▶ _Exercise aim_
In the records below, find the line containing "Continue the Blender" and the line containing "ls = thing('light_switch', 'pair"; please repeat exactly the lines from one to the other, both included, and nothing more.
★ ★ ★ ★
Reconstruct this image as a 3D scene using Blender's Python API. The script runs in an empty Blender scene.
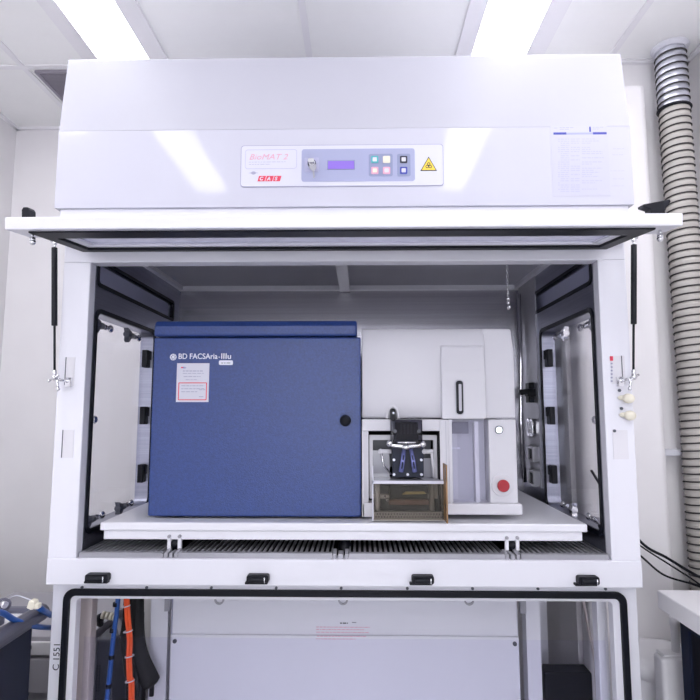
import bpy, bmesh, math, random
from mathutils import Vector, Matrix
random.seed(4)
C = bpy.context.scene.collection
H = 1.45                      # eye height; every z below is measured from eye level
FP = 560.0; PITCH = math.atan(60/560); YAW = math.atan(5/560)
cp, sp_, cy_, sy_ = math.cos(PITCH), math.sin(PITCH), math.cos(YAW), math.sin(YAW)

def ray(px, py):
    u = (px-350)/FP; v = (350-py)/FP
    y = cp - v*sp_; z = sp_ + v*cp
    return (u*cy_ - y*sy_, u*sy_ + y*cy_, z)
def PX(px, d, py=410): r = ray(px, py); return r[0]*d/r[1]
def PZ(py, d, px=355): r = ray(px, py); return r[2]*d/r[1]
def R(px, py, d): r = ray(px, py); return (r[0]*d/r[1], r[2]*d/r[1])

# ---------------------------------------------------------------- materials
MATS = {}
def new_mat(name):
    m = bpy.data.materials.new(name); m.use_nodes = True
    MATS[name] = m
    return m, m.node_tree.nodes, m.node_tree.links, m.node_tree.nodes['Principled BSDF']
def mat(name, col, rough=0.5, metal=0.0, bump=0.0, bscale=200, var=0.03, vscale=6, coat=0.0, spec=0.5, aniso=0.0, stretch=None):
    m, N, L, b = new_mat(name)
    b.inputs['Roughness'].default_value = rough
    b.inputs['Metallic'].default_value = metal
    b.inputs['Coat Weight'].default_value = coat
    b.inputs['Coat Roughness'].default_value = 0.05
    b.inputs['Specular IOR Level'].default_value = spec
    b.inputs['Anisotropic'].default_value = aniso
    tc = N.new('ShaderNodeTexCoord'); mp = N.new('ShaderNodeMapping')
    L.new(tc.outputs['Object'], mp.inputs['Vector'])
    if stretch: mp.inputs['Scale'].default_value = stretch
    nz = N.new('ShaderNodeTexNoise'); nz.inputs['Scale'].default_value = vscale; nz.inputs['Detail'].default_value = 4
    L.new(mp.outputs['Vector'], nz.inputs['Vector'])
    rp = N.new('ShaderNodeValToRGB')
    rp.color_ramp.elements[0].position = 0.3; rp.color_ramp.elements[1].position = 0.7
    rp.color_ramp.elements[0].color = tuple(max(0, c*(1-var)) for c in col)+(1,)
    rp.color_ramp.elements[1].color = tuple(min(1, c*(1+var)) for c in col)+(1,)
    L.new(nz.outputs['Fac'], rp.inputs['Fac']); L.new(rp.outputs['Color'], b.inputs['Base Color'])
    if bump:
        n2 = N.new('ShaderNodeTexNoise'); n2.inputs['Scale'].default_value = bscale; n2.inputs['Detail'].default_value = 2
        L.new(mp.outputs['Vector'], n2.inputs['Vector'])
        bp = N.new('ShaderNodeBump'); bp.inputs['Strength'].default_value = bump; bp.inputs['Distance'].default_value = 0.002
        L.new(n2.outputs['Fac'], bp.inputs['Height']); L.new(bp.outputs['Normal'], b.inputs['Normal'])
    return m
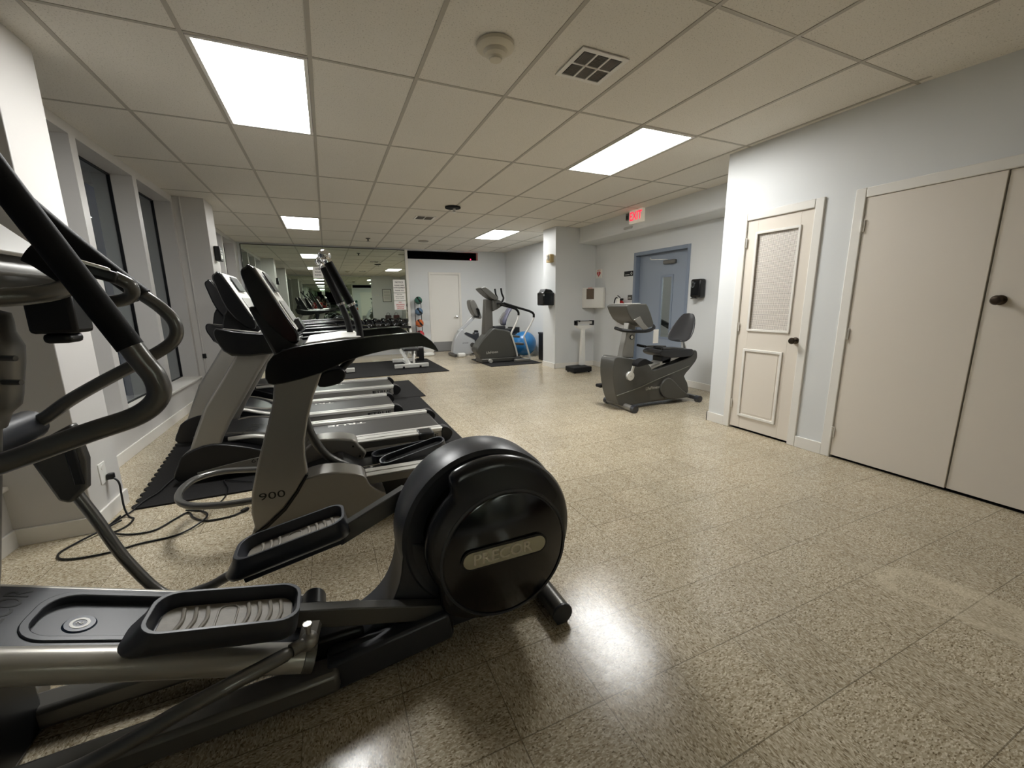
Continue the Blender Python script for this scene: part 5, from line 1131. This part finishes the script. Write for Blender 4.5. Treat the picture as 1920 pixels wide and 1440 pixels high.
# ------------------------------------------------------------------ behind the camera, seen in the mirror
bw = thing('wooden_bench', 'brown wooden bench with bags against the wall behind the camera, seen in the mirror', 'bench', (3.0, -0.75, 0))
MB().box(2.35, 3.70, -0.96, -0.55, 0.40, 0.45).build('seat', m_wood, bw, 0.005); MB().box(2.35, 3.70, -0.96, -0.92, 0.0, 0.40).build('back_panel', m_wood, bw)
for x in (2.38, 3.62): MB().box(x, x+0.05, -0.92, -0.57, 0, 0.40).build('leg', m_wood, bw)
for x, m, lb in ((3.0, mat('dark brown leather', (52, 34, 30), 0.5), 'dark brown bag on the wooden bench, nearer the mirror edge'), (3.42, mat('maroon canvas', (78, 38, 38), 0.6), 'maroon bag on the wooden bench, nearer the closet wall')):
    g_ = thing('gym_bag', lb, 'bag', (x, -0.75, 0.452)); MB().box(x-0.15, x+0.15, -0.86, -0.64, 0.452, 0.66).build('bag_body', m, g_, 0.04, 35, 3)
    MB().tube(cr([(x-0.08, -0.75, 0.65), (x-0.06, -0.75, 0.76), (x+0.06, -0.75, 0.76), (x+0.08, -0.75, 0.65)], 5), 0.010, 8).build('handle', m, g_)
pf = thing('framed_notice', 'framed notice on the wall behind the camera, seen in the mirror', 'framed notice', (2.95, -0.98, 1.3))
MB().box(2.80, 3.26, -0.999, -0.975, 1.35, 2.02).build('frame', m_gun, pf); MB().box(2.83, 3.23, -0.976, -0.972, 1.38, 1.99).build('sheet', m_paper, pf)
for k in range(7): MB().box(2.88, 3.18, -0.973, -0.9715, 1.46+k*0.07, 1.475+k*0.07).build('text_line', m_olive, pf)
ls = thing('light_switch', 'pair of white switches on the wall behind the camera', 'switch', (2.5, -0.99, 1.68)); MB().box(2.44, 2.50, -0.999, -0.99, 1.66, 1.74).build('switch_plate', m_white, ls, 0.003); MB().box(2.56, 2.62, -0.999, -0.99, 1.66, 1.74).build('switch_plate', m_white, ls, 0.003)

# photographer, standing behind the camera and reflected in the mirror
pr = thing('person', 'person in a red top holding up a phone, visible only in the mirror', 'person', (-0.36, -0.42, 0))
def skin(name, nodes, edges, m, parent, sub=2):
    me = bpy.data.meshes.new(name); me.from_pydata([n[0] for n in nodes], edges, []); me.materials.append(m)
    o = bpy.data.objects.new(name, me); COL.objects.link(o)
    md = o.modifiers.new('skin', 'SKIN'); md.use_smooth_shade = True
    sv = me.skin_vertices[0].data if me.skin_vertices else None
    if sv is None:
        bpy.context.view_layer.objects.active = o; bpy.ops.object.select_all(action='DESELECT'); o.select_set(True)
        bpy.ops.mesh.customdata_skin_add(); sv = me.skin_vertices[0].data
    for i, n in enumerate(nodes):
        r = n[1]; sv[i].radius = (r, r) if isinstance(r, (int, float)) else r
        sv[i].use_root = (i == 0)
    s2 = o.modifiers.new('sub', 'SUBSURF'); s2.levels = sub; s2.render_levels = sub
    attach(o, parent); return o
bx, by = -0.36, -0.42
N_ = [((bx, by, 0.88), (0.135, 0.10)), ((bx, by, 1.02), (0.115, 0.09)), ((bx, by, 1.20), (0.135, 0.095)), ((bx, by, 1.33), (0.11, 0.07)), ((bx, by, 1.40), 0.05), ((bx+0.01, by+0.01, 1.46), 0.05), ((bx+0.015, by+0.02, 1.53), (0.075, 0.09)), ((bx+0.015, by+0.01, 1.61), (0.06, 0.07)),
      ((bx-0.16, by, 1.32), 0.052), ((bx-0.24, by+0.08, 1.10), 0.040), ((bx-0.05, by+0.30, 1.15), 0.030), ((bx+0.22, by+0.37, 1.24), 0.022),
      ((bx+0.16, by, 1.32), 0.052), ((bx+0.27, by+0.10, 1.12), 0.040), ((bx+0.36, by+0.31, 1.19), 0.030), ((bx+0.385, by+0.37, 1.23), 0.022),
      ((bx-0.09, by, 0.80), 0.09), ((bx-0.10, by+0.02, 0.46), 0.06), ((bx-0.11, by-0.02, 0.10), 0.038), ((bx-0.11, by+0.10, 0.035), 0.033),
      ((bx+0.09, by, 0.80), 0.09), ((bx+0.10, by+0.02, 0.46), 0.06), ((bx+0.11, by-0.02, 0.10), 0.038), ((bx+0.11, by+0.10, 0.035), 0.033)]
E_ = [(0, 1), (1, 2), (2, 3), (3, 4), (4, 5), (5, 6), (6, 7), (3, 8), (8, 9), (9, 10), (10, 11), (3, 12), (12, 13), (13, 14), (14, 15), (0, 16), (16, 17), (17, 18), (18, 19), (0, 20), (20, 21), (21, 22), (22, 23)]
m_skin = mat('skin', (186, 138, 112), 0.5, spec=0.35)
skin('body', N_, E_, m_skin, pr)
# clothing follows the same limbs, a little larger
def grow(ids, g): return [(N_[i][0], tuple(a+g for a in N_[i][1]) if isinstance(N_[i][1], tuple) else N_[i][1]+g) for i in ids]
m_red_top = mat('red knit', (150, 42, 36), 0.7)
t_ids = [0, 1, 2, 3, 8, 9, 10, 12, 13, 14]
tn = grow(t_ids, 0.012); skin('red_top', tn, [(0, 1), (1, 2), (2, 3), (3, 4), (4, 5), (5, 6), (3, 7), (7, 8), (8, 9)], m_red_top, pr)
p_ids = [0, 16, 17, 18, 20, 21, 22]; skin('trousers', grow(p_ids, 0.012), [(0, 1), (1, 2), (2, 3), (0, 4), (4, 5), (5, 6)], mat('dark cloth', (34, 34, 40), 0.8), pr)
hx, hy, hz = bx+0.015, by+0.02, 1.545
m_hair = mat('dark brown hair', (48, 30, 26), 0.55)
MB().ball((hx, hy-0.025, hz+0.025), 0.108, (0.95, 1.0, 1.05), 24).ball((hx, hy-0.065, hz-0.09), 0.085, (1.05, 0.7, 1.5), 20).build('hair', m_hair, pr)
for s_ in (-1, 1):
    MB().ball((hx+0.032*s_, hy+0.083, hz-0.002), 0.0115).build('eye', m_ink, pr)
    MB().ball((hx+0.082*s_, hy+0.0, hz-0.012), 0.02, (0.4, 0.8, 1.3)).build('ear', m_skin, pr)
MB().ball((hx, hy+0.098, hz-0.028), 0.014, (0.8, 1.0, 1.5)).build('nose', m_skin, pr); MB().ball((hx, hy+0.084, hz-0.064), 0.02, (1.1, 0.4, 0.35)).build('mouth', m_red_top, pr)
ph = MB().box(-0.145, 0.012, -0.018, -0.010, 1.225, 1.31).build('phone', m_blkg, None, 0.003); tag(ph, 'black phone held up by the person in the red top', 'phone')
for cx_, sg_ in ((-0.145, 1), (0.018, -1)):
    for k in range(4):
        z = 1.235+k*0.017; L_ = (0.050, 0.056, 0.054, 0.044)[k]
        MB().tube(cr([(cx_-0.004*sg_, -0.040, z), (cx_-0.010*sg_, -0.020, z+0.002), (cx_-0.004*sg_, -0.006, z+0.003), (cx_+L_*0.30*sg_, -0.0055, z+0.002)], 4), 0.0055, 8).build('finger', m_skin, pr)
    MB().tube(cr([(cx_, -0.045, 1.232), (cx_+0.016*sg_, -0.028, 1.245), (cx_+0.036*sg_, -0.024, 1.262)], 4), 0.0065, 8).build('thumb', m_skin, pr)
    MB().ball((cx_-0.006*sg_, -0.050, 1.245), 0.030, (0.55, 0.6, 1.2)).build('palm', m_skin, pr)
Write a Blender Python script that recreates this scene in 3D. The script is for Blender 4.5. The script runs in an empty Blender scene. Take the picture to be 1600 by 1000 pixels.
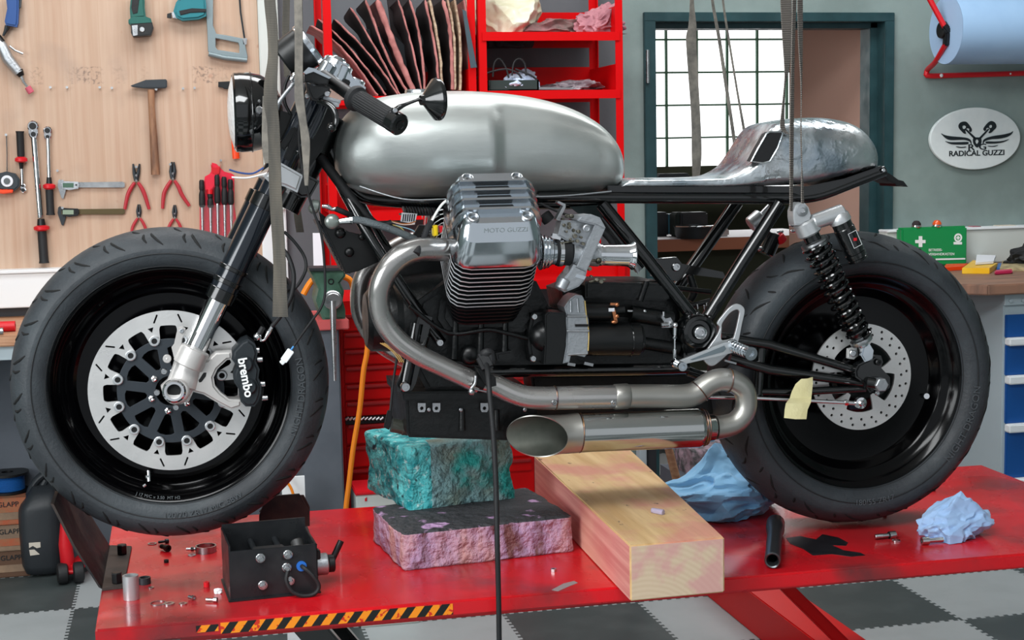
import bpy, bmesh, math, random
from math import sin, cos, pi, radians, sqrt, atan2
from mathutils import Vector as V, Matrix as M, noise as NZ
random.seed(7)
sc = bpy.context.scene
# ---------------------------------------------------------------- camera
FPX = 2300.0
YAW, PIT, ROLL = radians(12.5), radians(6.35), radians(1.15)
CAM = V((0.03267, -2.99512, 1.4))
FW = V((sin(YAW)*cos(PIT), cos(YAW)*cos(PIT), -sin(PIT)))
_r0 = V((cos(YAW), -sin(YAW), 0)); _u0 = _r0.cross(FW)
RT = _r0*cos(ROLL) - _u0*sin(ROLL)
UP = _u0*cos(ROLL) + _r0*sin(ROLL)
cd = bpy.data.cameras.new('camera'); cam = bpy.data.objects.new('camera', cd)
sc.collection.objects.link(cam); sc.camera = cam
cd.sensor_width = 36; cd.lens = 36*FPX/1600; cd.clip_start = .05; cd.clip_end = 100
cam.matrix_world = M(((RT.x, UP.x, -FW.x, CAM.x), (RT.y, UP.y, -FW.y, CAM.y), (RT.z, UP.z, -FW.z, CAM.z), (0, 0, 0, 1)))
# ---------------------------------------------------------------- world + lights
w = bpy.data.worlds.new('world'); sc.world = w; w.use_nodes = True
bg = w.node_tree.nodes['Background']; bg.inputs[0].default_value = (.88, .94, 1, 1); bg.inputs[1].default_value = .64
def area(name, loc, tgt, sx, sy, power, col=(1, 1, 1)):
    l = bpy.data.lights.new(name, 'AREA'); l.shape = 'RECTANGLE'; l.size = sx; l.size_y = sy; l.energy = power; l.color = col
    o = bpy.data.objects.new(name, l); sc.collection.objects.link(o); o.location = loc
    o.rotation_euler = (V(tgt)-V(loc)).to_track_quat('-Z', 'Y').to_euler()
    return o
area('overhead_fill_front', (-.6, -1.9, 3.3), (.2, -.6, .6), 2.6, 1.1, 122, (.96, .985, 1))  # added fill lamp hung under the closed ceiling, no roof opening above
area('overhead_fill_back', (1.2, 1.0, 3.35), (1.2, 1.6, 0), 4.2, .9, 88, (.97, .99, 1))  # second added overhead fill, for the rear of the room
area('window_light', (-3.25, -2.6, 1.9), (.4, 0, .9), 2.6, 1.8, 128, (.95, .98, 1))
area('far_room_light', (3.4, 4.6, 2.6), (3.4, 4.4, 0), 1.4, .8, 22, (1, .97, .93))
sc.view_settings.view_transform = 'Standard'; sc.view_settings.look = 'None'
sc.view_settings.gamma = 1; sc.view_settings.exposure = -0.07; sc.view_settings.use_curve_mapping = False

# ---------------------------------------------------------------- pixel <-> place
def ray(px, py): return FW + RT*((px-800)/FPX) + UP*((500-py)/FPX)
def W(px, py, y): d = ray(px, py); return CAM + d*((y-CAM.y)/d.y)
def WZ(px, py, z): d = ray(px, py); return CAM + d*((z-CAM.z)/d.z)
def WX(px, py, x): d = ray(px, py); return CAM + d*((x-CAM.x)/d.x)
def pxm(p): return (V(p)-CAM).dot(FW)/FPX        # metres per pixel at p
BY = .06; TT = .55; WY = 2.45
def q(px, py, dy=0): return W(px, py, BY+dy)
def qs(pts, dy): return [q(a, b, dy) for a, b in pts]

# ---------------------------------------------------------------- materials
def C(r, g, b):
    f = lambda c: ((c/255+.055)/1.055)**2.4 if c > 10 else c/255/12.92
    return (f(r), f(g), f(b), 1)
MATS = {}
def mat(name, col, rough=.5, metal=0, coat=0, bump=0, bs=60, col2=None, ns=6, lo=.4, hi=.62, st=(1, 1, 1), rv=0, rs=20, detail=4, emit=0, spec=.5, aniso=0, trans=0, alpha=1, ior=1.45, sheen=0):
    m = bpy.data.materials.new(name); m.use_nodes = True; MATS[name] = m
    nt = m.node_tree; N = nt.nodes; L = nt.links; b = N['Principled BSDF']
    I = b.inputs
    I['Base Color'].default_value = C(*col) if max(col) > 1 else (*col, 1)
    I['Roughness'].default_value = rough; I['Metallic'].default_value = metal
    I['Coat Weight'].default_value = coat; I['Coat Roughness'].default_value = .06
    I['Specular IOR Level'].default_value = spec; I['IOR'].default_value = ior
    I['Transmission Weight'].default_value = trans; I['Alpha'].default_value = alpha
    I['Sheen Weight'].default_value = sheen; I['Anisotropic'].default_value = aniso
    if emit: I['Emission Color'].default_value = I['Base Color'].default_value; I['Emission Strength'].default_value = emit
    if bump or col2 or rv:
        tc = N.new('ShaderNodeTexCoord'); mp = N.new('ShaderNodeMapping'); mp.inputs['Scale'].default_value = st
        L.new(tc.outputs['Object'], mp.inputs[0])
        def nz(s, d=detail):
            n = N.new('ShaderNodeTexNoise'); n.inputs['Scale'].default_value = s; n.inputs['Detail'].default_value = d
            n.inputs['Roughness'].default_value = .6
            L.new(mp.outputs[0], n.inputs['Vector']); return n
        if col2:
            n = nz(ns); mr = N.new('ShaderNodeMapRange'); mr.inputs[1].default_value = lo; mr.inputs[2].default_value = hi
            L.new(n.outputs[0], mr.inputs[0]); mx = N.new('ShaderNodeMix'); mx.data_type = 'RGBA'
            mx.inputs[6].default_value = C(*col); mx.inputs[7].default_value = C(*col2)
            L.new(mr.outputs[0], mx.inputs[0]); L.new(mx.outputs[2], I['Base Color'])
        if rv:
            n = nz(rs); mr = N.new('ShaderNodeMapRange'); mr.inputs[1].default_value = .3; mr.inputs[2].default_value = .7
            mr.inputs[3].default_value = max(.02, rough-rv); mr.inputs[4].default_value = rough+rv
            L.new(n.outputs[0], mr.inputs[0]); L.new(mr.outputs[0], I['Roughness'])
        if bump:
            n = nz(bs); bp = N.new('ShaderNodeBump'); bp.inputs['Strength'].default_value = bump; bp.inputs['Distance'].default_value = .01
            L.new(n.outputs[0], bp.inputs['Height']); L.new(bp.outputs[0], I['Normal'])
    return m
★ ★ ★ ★
▶ _Reply_
Continue the Blender Python script for this scene: part 5, from line 1131. This part finishes the script. Write for Blender 4.5. Treat the picture as 1920 pixels wide and 1440 pixels high.
# ------------------------------------------------------------------ behind the camera, seen in the mirror
bw = thing('wooden_bench', 'brown wooden bench with bags against the wall behind the camera, seen in the mirror', 'bench', (3.0, -0.75, 0))
MB().box(2.35, 3.70, -0.96, -0.55, 0.40, 0.45).build('seat', m_wood, bw, 0.005); MB().box(2.35, 3.70, -0.96, -0.92, 0.0, 0.40).build('back_panel', m_wood, bw)
for x in (2.38, 3.62): MB().box(x, x+0.05, -0.92, -0.57, 0, 0.40).build('leg', m_wood, bw)
for x, m, lb in ((3.0, mat('dark brown leather', (52, 34, 30), 0.5), 'dark brown bag on the wooden bench, nearer the mirror edge'), (3.42, mat('maroon canvas', (78, 38, 38), 0.6), 'maroon bag on the wooden bench, nearer the closet wall')):
    g_ = thing('gym_bag', lb, 'bag', (x, -0.75, 0.452)); MB().box(x-0.15, x+0.15, -0.86, -0.64, 0.452, 0.66).build('bag_body', m, g_, 0.04, 35, 3)
    MB().tube(cr([(x-0.08, -0.75, 0.65), (x-0.06, -0.75, 0.76), (x+0.06, -0.75, 0.76), (x+0.08, -0.75, 0.65)], 5), 0.010, 8).build('handle', m, g_)
pf = thing('framed_notice', 'framed notice on the wall behind the camera, seen in the mirror', 'framed notice', (2.95, -0.98, 1.3))
MB().box(2.80, 3.26, -0.999, -0.975, 1.35, 2.02).build('frame', m_gun, pf); MB().box(2.83, 3.23, -0.976, -0.972, 1.38, 1.99).build('sheet', m_paper, pf)
for k in range(7): MB().box(2.88, 3.18, -0.973, -0.9715, 1.46+k*0.07, 1.475+k*0.07).build('text_line', m_olive, pf)
ls = thing('light_switch', 'pair of white switches on the wall behind the camera', 'switch', (2.5, -0.99, 1.68)); MB().box(2.44, 2.50, -0.999, -0.99, 1.66, 1.74).build('switch_plate', m_white, ls, 0.003); MB().box(2.56, 2.62, -0.999, -0.99, 1.66, 1.74).build('switch_plate', m_white, ls, 0.003)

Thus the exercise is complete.